Pour la sauce ragù? Vous aurez l’embarras du choix mais l’arrêt chez l’Osteria Dell’Orsa vaut le coup. Dedans, dehors le long d’une autre rue étroite où vous observez votre serveur traverser avec les plats remplis…puis vides, on boit et mange bien, sans qu’on nous presse même si des dizaines de personnes attendent à la porte. http://www.osteriadellorsa.com/
Les glaces? Elles sont partout. On trouve à Bologne les comptoirs classiques et ceux où on «revisite» les saveurs: caramel à la fleur de sel, dulce de leche etc. Carpigiani, en périphérie de la ville, est à la fois musée et école de fabrication pour qui entend devenir gelataio.
Eataly, c’est le concept élaboré par Oscar Farinetti qui propose l’Italie en pots, en bouteilles comme en sacs dans les grandes villes du monde. Farinetti met en vedette les artisans italiens. Son épicerie-vitrine célèbre les terroirs et fait une belle place aux produits identifiés au logo de Slow Food. Eataly serait la version gourmande des ambassades italiennes. Le premier point de vente, ouvert il y a dix ans en 2007 à Turin s’est multiplié. On trouve aujourd’hui 13 établissements en Italie, une poignée en Amérique du Nord et d’autres en Asie, en Amérique du Sud et à Monaco. Un marché qui semble donner du souffle à des milliers de petits producteurs qui, ensemble, font de l’Italie une référence en matière de qualité et de diversité alimentaire.

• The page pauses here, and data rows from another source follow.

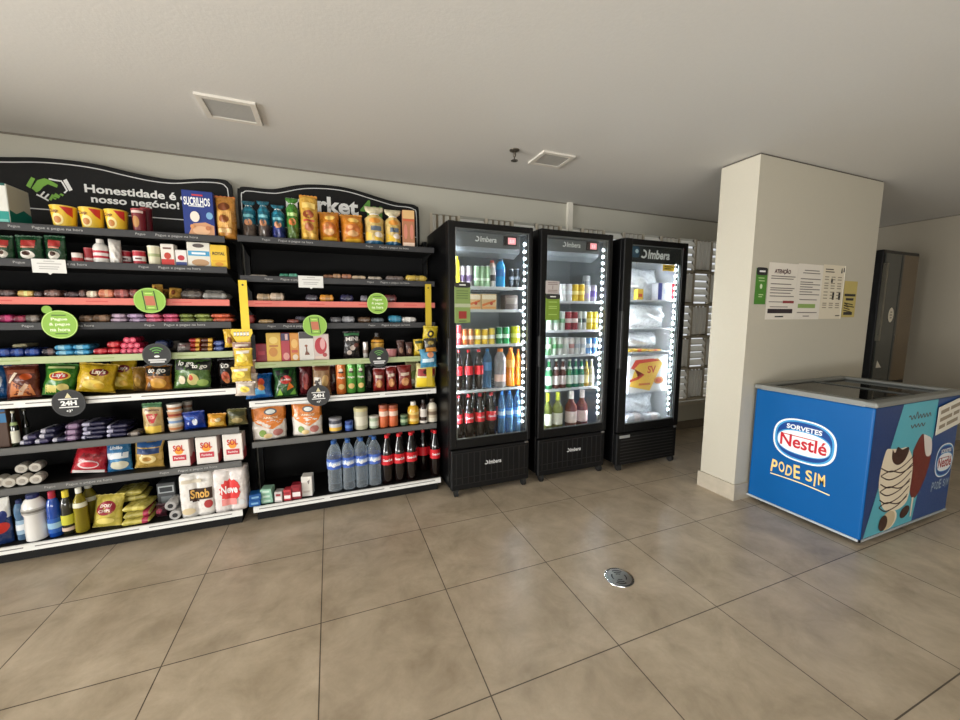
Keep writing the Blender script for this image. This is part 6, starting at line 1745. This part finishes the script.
for row in range(2):
    for j, (a, b) in enumerate([(498, 505), (505.8, 512.8), (513.5, 520.5)]):
        G('bottle', s, a, b, 391 - row * 3, 'water_bottle', 'water bottle', 'blue water bottle in the %s row on the fridge floor, %s from the colas' % (('front', 'back')[row], ORD[j]), dy=0.0 + 0.12 * row, grp='blue water bottles on the fridge floor', prof='water', c=(150, 200, 236), see=0.35, cap=(60, 130, 210), label=(70, 140, 214), lz=(0.42, 0.64), lbl2=(180, 210, 236))

# ------------------------------------------------------------------ drinks in the second fridge
s = f2z_[0]
for j, (a, b, c, bd) in enumerate([(560, 565.5, (226, 228, 226), (200, 210, 206)), (566, 571.5, (222, 224, 222), (206, 214, 210)), (572.3, 577.7, (240, 204, 50), (250, 236, 150)), (578.2, 583.8, (238, 198, 48), (250, 232, 140))]):
    fcan(s, a, b, 284, c, ['white can beside the grey tag in the second fridge', 'white can beside the yellow ones in the second fridge', 'yellow can beside the white cans in the second fridge', 'yellow can beside the white and violet can'][j], 'top row of cans', [(0.4, 0.6, bd)])
fcan(s, 584.6, 589.6, 285, (226, 224, 230), 'white and violet slim can beside the yellow cans', None, [(0.2, 0.5, (180, 160, 206))])
fcan(s, 590.2, 595.6, 285, (200, 190, 220), 'violet and white can at the light strip side', None, [(0.3, 0.65, (112, 90, 170))])
for j, (a, b) in enumerate([(584.5, 589.5), (590.3, 595.5)]):
    fcan(s, a, b, 276, (214, 216, 220), 'tall silver can behind the violet cans, %s from the yellow ones' % ORD[j], 'tall silver cans', [(0.55, 0.8, (150, 156, 166))], dy=0.12)
s = f2z_[1]
for j, (a, b, c, bd, lab) in enumerate([(546, 552, (222, 230, 222), (150, 190, 150), 'white and green can under the green tag'), (552.7, 558.7, (216, 226, 216), (140, 184, 146), 'white and green can beside another under the tag'), (559.3, 564.5, (206, 220, 208), (90, 150, 100), 'white and green can beside the crimson ones'), (565.2, 570.8, (150, 34, 54), (230, 216, 214), 'crimson can in the second fridge, nearer the tag'), (571.4, 577.2, (140, 30, 50), (226, 210, 208), 'crimson can in the second fridge, farther from the tag'), (578, 581.8, (200, 206, 204), (60, 90, 80), 'slim grey can beside the crimson cans'), (582, 586, (214, 218, 216), (40, 60, 70), 'slim grey can beside the yellow cans'), (586.5, 591.6, (240, 210, 60), (250, 236, 140), 'yellow can beside the slim grey ones'), (592, 597.5, (236, 208, 54), (248, 232, 130), 'yellow can at the light strip on the second shelf')]):
    fcan(s, a, b, 311.5, c, lab, 'second row of cans', [(0.4, 0.62, bd)])
s = f2z_[2]
cs = [(130, 200, 140), (196, 216, 196), (222, 226, 222), (226, 226, 224), (220, 214, 214), (206, 212, 214), (222, 224, 226), (110, 160, 216), (90, 146, 210)]
for j in range(9):
    a = 545.5 + j * 5.75
    fcan(s, a, a + 5.3, 337.5, cs[j], 'can in the third row of the second fridge, %s from the hinge side' % ORD[j], 'third row of cans', [(0.38, 0.62, [(226, 240, 226), (80, 150, 90), (120, 170, 130), (180, 190, 186), (170, 120, 120), (150, 160, 170), (160, 170, 180), (226, 234, 244), (230, 236, 244)][j])])
s = f2z_[3]
bl = [(545.5, 552, (40, 120, 70), (206, 222, 206), 'green'), (553, 559, (80, 34, 26), (226, 214, 210), 'brown'), (559.7, 565.7, (84, 36, 28), (228, 216, 212), 'brown'), (566.5, 572.3, (34, 110, 66), (206, 220, 208), 'green'), (572.8, 577.8, (36, 116, 68), (196, 214, 200), 'green'), (578.4, 583.6, (40, 120, 74), (206, 216, 210), 'green'), (584, 588.4, (170, 140, 40), (226, 206, 130), 'golden'), (588.8, 593.6, (196, 190, 150), (230, 226, 210), 'pale')]
for j, (a, b, c, lb, w_) in enumerate(bl):
    G('bottle', s, a, b, 359.5, 'beer_bottle', 'beer bottle', '%s beer bottle, %s from the hinge side in the second fridge' % (w_, ORD[j]), dy=0.0, grp='beer bottles', prof='beer', c=c, cap=(200, 204, 200), label=lb, lz=(0.14, 0.44), band=(0.66, 0.74, lb))
s = f2z_[4]
for j, (a, b, c, cp, lb, w_) in enumerate([(543.8, 551.6, (140, 150, 70), (190, 206, 50), (226, 226, 206), 'olive wine bottle with lime neck, nearest the hinge side'), (553, 562, (160, 164, 84), (206, 216, 60), (224, 222, 206), 'pale wine bottle with lime neck and cream label'), (566, 575.8, (190, 120, 104), (226, 216, 212), (234, 214, 208), 'rose wine bottle with white neck beside the lime necked ones'), (576.8, 586.5, (182, 106, 96), (230, 214, 212), (236, 206, 200), 'rose wine bottle with pale neck at the light strip side')]):
    G('bottle', s, a, b, 389.5, 'wine_bottle', 'wine bottle', w_, dy=0.0, grp='wine bottles in the fridge', prof='wine', c=c, see=0.5, fill=c, fill_a=0.7, fill_to=0.66, cap=cp, label=lb, lz=(0.16, 0.46))

# ------------------------------------------------------------------ frozen goods in the third cabinet
ICE = (226, 228, 232)
def ice(sh, a, b, tp, lab, **o):
    return G('pouch', sh, a, b, tp, 'ice_bag', 'frozen bag', lab, grp='white frozen bags', c=o.pop('c', ICE), d=o.pop('d', 0.26), bulge=4, waist=-0.045, roll=0.0, **o)


s = f3z_[0]
G('carton', s, 637.5, 643.5, 289, 'snack_box', 'box', 'small yellow and red box before the topmost frozen bag', dy=0.0, c=(236, 190, 60), d=0.05, deco=[('r', (214, 80, 50), 0, 0.4, 0.6, 0.15)])
G('carton', s, 658, 675, 283, 'frozen_box', 'box', 'blue, white and red frozen box at the light strip side', dy=0.0, c=(228, 228, 236), d=0.08, deco=[('r', (52, 62, 150), -0.76, 0.5, 0.22, 0.48), ('r', (214, 48, 60), 0.74, 0.5, 0.24, 0.48), ('e', (206, 206, 226), 0.0, 0.5, 0.35, 0.2)])
ice(s, 616, 670, 268, 'topmost white frozen bag under the freezer sign', dy=0.12)
ice(f3z_[1], 616, 672, 299, 'white frozen bag on the second freezer shelf', dy=0.02)
s = f3z_[2]
G('bar', s, 630, 648, 344, 'fries_pack', 'pack', 'yellow and orange frozen pack, lower of the fries packs', dy=0.0, c=(236, 190, 60), d=0.08, hh=0.03, stripe=(-0.2, 0.3, (222, 110, 50)))
G('bar', s, 645, 662, 344, 'fries_pack', 'pack', 'yellow and orange frozen pack beside the lower fries pack', dy=0.0, c=(232, 176, 66), d=0.08, hh=0.022, stripe=(-0.2, 0.3, (206, 90, 40)))
ice(s, 616, 670, 325, 'white frozen bag behind the fries packs', dy=0.09)
s = f3z_[3]
G('carton', s, 629, 667, 356, 'pizza_box', 'pizza box', 'white and yellow frozen pizza box with red swash', dy=0.0, c=(226, 226, 228), d=0.10, deco=[('p', (240, 196, 80), [(-0.95, 0.18), (0.1, 0.02), (0.72, 0.78), (0.45, 0.92), (-0.6, 0.86)]), ('p', (214, 70, 50), [(-0.7, 0.9), (0.2, 0.92), (0.6, 0.86), (0.3, 0.84), (-0.5, 0.80), (-0.75, 0.66), (-0.2, 0.48), (-0.5, 0.36), (-0.95, 0.30), (-0.95, 0.36), (-0.55, 0.44), (-0.3, 0.52), (-0.92, 0.68)]), ('t', (206, 70, 40), 'SV', 0.15, 0.62, 0.22, 0.07), ('e', (222, 150, 90), 0.55, 0.30, 0.26, 0.10), ('e', (200, 90, 60), 0.55, 0.30, 0.16, 0.06), ('r', (214, 120, 60), -0.2, 0.22, 0.3, 0.03)])
s = f3z_[4]
G('pouch', s, 616, 668, 390, 'ice_bag', 'frozen bag', 'grey white frozen bag below the pizza box', dy=0.10, c=(206, 210, 216), d=0.22, bulge=2.6, roll=0.0, grp='white frozen bags')
for j, (a, b, tp) in enumerate([(627, 644, 411), (642, 661, 411)]):
    G('bar', s, a, b, tp, 'fish_pack', 'pack', ['silver white pack on the freezer floor nearer the hinge', 'silver white pack with pink end on the freezer floor'][j], dy=0.0, c=(206, 206, 214), d=0.09, stripe=(-0.2, 0.6, (226, 214, 214)))

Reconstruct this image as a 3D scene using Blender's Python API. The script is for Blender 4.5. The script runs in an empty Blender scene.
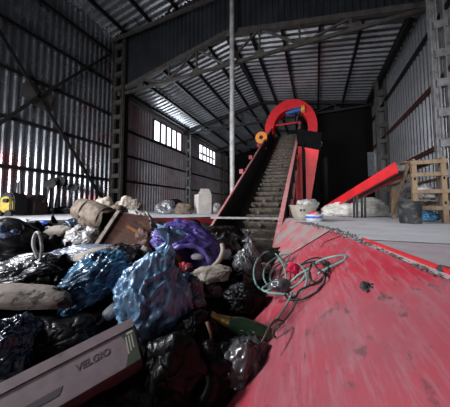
import bpy, bmesh, math, random
from mathutils import Vector, Matrix, noise, Euler
from mathutils.geometry import intersect_line_plane
S = bpy.context.scene
COL = S.collection
R = math.radians
random.seed(7)

# ------------------------------------------------------------------ camera
F, CU, CV, HOR = 215.0, 225.0, 194.5, 207.0
YAW = math.atan(91 / F); TILT = math.atan((HOR - CV) / F)
CAM = Vector((0, 0, .30))
FW = Vector((-math.sin(YAW) * math.cos(TILT), math.cos(YAW) * math.cos(TILT), math.sin(TILT)))
RT = Vector((math.cos(YAW), math.sin(YAW), 0))
UP = RT.cross(FW).normalized()
FH = Vector((-math.sin(YAW), math.cos(YAW), 0))          # horizontal forward
cd = bpy.data.cameras.new('camera'); cam = bpy.data.objects.new('camera', cd); COL.objects.link(cam)
cd.sensor_width = 36; cd.sensor_fit = 'HORIZONTAL'; cd.lens = F / 450 * 36
cd.shift_y = -9 / 450; cd.clip_start = .02; cd.clip_end = 200
cam.matrix_world = Matrix.Translation(CAM) @ Matrix((RT, UP, -FW)).transposed().to_4x4()
S.camera = cam

def ray(u, v): return FW + RT * ((u - CU) / F) + UP * ((CV - v) / F)
def at(u, v, d): return CAM + ray(u, v) * d
def on_plane(u, v, co, n):
    r = ray(u, v); k = n.dot(r)
    return CAM + r * (n.dot(co - CAM) / k)
def on_z(u, v, z=0): return on_plane(u, v, Vector((0, 0, z)), Vector((0, 0, 1)))
def depth(p): return (p - CAM).dot(FW)

# ------------------------------------------------------------------ materials
def mat(name, col, rough=.6, metal=0., col2=None, nscale=4., lo=.4, hi=.65, bump=0., bscale=30., bdetail=6., spec=.5,
        trans=0., alpha=1., coat=0., emit=None, estr=0., stretch=(1, 1, 1), col3=None, n3=1.2, lo3=.52, hi3=.62, rvar=0., coords='Object', ior=1.45):
    m = bpy.data.materials.new(name); m.use_nodes = True
    nt = m.node_tree; N = nt.nodes; L = nt.links
    b = N['Principled BSDF']
    b.inputs['Base Color'].default_value = (*col, 1); b.inputs['Roughness'].default_value = rough
    b.inputs['Metallic'].default_value = metal; b.inputs['Specular IOR Level'].default_value = spec
    b.inputs['Transmission Weight'].default_value = trans; b.inputs['Alpha'].default_value = alpha
    b.inputs['Coat Weight'].default_value = coat; b.inputs['IOR'].default_value = ior
    b.inputs['Coat Roughness'].default_value = .12
    if emit: b.inputs['Emission Color'].default_value = (*emit, 1); b.inputs['Emission Strength'].default_value = estr
    tc = N.new('ShaderNodeTexCoord'); mp = N.new('ShaderNodeMapping'); L.new(tc.outputs[coords], mp.inputs[0])
    mp.inputs['Scale'].default_value = stretch
    cur = None
    def noise_mix(prev, c, sc, l, h, det=8):
        nz = N.new('ShaderNodeTexNoise'); nz.inputs['Scale'].default_value = sc; nz.inputs['Detail'].default_value = det
        nz.inputs['Roughness'].default_value = .65
        L.new(mp.outputs[0], nz.inputs['Vector'])
        rp = N.new('ShaderNodeMapRange'); rp.inputs[1].default_value = l; rp.inputs[2].default_value = h
        L.new(nz.outputs[0], rp.inputs[0])
        mx = N.new('ShaderNodeMix'); mx.data_type = 'RGBA'
        L.new(rp.outputs[0], mx.inputs[0])
        if prev is None: mx.inputs[6].default_value = (*col, 1)
        else: L.new(prev, mx.inputs[6])
        mx.inputs[7].default_value = (*c, 1)
        return mx.outputs[2], rp.outputs[0]
    if col2:
        cur, msk = noise_mix(None, col2, nscale, lo, hi)
        if rvar:
            mr = N.new('ShaderNodeMapRange'); mr.inputs[3].default_value = rough; mr.inputs[4].default_value = min(1, rough + rvar)
            L.new(msk, mr.inputs[0]); L.new(mr.outputs[0], b.inputs['Roughness'])
    if col3: cur, _ = noise_mix(cur, col3, n3, lo3, hi3)
    if cur is not None: L.new(cur, b.inputs['Base Color'])
    if bump:
        nb = N.new('ShaderNodeTexNoise'); nb.inputs['Scale'].default_value = bscale; nb.inputs['Detail'].default_value = bdetail
        L.new(mp.outputs[0], nb.inputs['Vector'])
        bp = N.new('ShaderNodeBump'); bp.inputs['Strength'].default_value = bump; bp.inputs['Distance'].default_value = .02
        L.new(nb.outputs[0], bp.inputs['Height']); L.new(bp.outputs[0], b.inputs['Normal'])
    return m

M = {}
M['concrete'] = mat('dusty_concrete', (.66, .66, .69), .6, col2=(.50, .50, .53), nscale=1.6, bump=.12, bscale=14, col3=(.20, .19, .20), n3=3.2, lo3=.60, hi3=.74)
M['concrete_pink'] = mat('red_dusted_concrete', (.52, .46, .49), .7, col2=(.42, .33, .36), nscale=3, bump=.12, bscale=18)
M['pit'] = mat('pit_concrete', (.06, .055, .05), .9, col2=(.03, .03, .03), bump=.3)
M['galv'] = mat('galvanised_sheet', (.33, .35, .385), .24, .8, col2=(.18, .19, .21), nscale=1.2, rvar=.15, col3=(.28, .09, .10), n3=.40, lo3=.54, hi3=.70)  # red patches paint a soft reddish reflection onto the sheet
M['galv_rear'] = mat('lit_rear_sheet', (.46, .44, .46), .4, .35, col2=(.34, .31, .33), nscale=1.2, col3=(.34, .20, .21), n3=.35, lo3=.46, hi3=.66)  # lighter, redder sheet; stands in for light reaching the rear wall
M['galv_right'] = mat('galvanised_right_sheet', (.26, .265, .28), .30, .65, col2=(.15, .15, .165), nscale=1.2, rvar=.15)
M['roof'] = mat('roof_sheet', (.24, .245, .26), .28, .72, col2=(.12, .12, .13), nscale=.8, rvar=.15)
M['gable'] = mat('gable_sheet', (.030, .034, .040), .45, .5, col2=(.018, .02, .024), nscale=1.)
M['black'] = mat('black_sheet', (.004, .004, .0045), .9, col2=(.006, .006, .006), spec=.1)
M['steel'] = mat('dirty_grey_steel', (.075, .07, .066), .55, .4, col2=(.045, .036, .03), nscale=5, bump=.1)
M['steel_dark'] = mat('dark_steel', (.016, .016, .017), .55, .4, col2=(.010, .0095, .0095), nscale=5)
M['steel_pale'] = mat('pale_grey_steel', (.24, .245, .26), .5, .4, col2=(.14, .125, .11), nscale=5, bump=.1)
M['pole'] = mat('pale_painted_pole', (.36, .36, .365), .5, .1, col2=(.22, .20, .18), nscale=4)
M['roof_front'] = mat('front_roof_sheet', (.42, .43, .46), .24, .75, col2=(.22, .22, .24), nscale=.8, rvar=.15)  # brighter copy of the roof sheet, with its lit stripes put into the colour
M['rail_red'] = mat('rust_red_rail', (.16, .03, .03), .5, .2, col2=(.10, .03, .025), nscale=4)
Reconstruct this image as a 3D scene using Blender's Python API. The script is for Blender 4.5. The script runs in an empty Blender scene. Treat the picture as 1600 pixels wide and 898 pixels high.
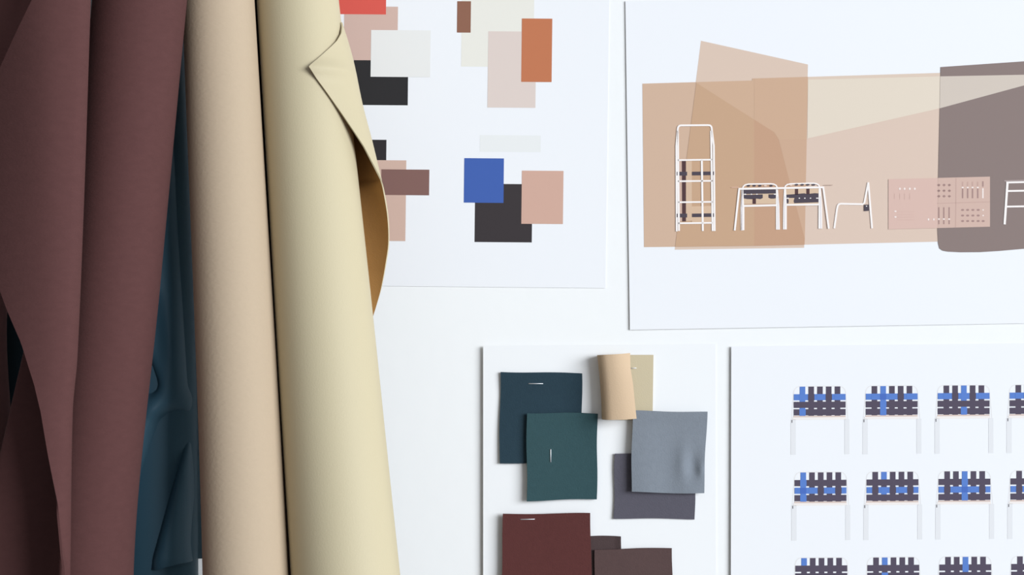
import bpy, bmesh, math, random
from mathutils import Vector

# ------------------------------------------------------------------ camera, light, exposure
S = bpy.context.scene
C = S.collection
D = 1.30                      # camera to wall (m)
F = 2268.0                    # focal length in px of a 1600 px wide frame
ZC = 1.15                     # camera height
K = D / F                     # metres per px on the wall

cam_d = bpy.data.cameras.new('camera')
cam_d.sensor_width = 36.0
cam_d.lens = F / 1600.0 * 36.0
cam = bpy.data.objects.new('camera', cam_d)
cam.location = (0, -D, ZC)
cam.rotation_euler = (math.pi / 2, 0, 0)
C.objects.link(cam)
S.camera = cam

S.view_settings.view_transform = 'Standard'
S.view_settings.look = 'None'
S.view_settings.gamma = 1.0
S.view_settings.use_curve_mapping = False
S.view_settings.exposure = 0.10

w = bpy.data.worlds.new('room_light')
S.world = w
w.use_nodes = True
bg = w.node_tree.nodes['Background']
bg.inputs[0].default_value = (0.88, 0.94, 1.0, 1)
bg.inputs[1].default_value = 0.11
# the room is brighter in front of the wall and on its window side, dim on the left
_nt = w.node_tree
_tc = _nt.nodes.new('ShaderNodeTexCoord')
_dp = _nt.nodes.new('ShaderNodeVectorMath')
_dp.operation = 'DOT_PRODUCT'
_dp.inputs[1].default_value = (0.25, -0.95, 0.18)
_mr = _nt.nodes.new('ShaderNodeMapRange')
_mr.inputs['From Min'].default_value = 0.3
_mr.inputs['From Max'].default_value = 1.0
_mr.inputs['To Min'].default_value = 0.03
_mr.inputs['To Max'].default_value = 0.52
_nt.links.new(_tc.outputs['Generated'], _dp.inputs[0])
_nt.links.new(_dp.outputs['Value'], _mr.inputs['Value'])
_nt.links.new(_mr.outputs[0], bg.inputs[1])

LIGHT_POS = Vector((7.9, -6.9, 3.1))
ld = bpy.data.lights.new('window_daylight', 'AREA')
ld.shape = 'RECTANGLE'
ld.size = 7.4
ld.size_y = 4.6
ld.energy = 1530.0
ld.color = (0.885, 0.945, 1.0)
lo = bpy.data.objects.new('window_daylight', ld)
lo.location = LIGHT_POS
lo.rotation_euler = (Vector((0, 0, 1.15)) - LIGHT_POS).to_track_quat('-Z', 'Y').to_euler()
C.objects.link(lo)

# ------------------------------------------------------------------ colour and material helpers
def lin1(c):
    c /= 255.0
    return c / 12.92 if c <= 0.04045 else ((c + 0.055) / 1.055) ** 2.4
WHITE = (237, 245, 253)       # what white paper shows as in this daylight
def alb(r, g, b, k=1.0):
    return tuple(min(0.92, lin1(t) / lin1(wt) * 0.82 * k) for t, wt in zip((r, g, b), WHITE))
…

Le concept du magasin bolognais surprend. Dehors près de la terrasse sont annoncés les spéciaux de la semaine. Au rez-de-chaussée on trouve une librairie générale. Aux deux autres étages, un mélange de livres, d’épicerie et quelques tables où commander un plat. Une section de jeux. Une salle à manger où les cuisiniers élaborent des plats pour mettre en vedette les produits du magasin. On jurerait qu’il y a plus de gens pour vous servir à manger que pour vous recommander un livre. Curieux «mégastore» où se mêlent des nourritures de toutes sortes.
Bologne c’est la découverte, les calories en sus et l’envie toute naturelle de les brûler en marchant. Bologne, c’est l’enthousiasme et le dynamisme d’une ville universitaire et une cité ancienne qui porte le poids de son histoire. C’est aussi le temps qui s’arrête sur toutes ces petites places sur lesquelles les voisins se retrouvent en fin de journée. Une ville qui ne semble pas retenir l’attention des touristes «de masse», où il fait bon se poser pour vivre, tout simplement!